3. It is reducing our natural opportunities to get close. Technology has made it so that we no longer need people the way we once did. We no longer need to be in our physical communities the way we once did. This reduces spontaneous opportunities to get close to others.
Now you understand the basic framework for reducing loneliness: closeness is what you’ve been craving, you can attain it through increased mutual knowing and caring of others, and your technological environment is getting in your way. Before we move on to the practicalities of creating the closeness we all crave — starting with how to pick partners — we need to let go of some outdated ideas about what “should” alleviate loneliness.
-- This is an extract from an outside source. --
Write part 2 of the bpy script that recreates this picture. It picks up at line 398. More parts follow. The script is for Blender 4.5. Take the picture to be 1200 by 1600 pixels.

These myths will trip you up along the way if you don’t first work to dispel them.
Most of us grow up believing in certain “solutions to loneliness” that we know from experience fail as often as they succeed. And when they fail, we blame either ourselves or the other people involved. . .when in reality, we should be pointing a finger at the solutions themselves.
This is a new kind of loneliness that requires a new solution. In this chapter we will work to dismantle the top three outdated myths about what we should be doing — and to whom we should be looking — to feel less lonely.
1. Love is a reliable solution to loneliness. You may be wondering why I maintain that the antidote to loneliness is closeness and not love. Yes, love is a powerful, ecstatic force that brings people together. Love is one of the highest highs human beings can experience. But can you be in love with someone and still feel lonely in your beloved’s presence? Absolutely.
2. Some types of relationships are inherently closer than others. Most of us believe that some relationships should feel close — particularly family relationships. But is believing this a reliable solution to the problem of loneliness? Someone can have two living parents, three siblings, and a spouse — and still feel desperately alone.